CN: Well, we, we talked about biracialness ever since she was very little because, of course, she was growing up in a family where both parents didn't look like each other. And so she was very much aware of that and that there would be -- just like our parents said to us -- "There will be people who will discriminate against you, and give you a bad time. But remember" -- I'm repeating myself -- "Remember what your family, where you come from, and what kind of family you come from. And you could hold your head up high and know that you're, you're just as good as anyone else." And so using the same kind of thing -- not the exact words, of course -- I tried to impress upon our daughter that it would be difficult, but just think how exciting it is to have two different kinds of cultures that you could mix together and, and grow up. And she identifies more with the Japanese part. Of course, it depends upon what she's doing, I think, or who she's with, maybe, but more of what she's involved in. That she is, I think, comfortable with both.

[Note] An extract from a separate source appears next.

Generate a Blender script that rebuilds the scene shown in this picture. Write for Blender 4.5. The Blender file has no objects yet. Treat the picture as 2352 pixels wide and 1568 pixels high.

And if you were to see her, you would say, some people, the Caucasian people, would say, well, she looks just like I do. She doesn't. And the, but the Niseis, the Japanese part, would say, well, she looks more Caucasian. But you, you can tell that she's a mix.

AI: And do you recall what kinds of questions she had for you as she was growing up, about... or if she had many questions about her identity, or about how other people treated her, or how she felt about herself?

CN: She went to school at, in a racially mixed group, so she was, I think, quite comfortable. I mean, she didn't feel different. I think when it came to dating, perhaps, that she felt a lot more different than otherwise. Though she dated Caucasian boys, and, but she seems very comfortable with, with men from both sides. And she also has some very good Afro American friends, too.